Rendering showing two people observing the vertical poles representing enslaved workers found at the burial site
The 570 timber poles memorialize the enslaved West Africans buried in unmarked graves at Newton Plantation. Courtesy of Adjaye Associates

According to Simon P. Newman’s A New World of Labor, Edward Littleton, a 17th-century Barbados plantation owner who enslaved approximately 160 people, reported that a fifth to a quarter of his workforce died every year. Between 1708 and 1735, the island’s slaveholders purchased 85,000 Africans; due to the high death rate, Barbados’ total enslaved population during that time period only rose by about 4,000.

The U.K.’s Slavery Abolition Act of 1833 formally ended the practice in Barbados and other British colonies. But white planters continued to operate sugar plantations, abusing laborers and paying low wages. It was only in the 1930s that the island’s Black majority began to secure more economic and political rights. Barbados achieved universal adult suffrage in 1950 and independence from Britain in 1966. 
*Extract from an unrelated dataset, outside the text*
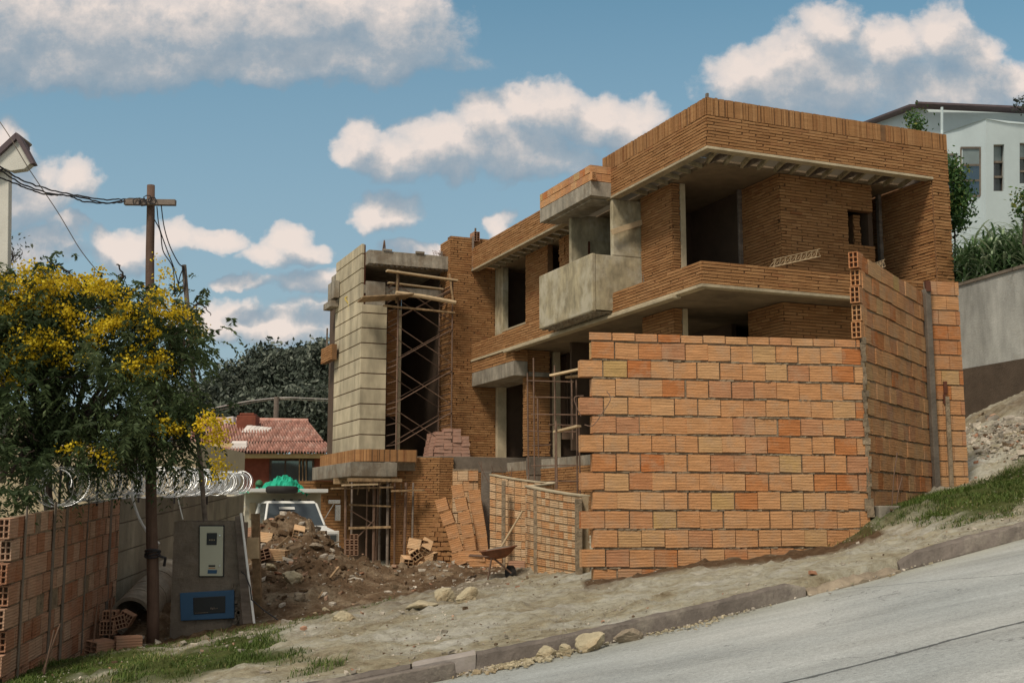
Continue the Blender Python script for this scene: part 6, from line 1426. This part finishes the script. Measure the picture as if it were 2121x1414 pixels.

Until November 30, Barbados was a parliamentary democracy and constitutional monarchy presided over by Elizabeth II. Now the world’s newest republic, the island remains part of the Commonwealth of Nations, a loose association of 54 countries, most of which are former British colonies and current dependencies, reports BBC News.

Construction of the new heritage site is expected to conclude by 2024 or 2025.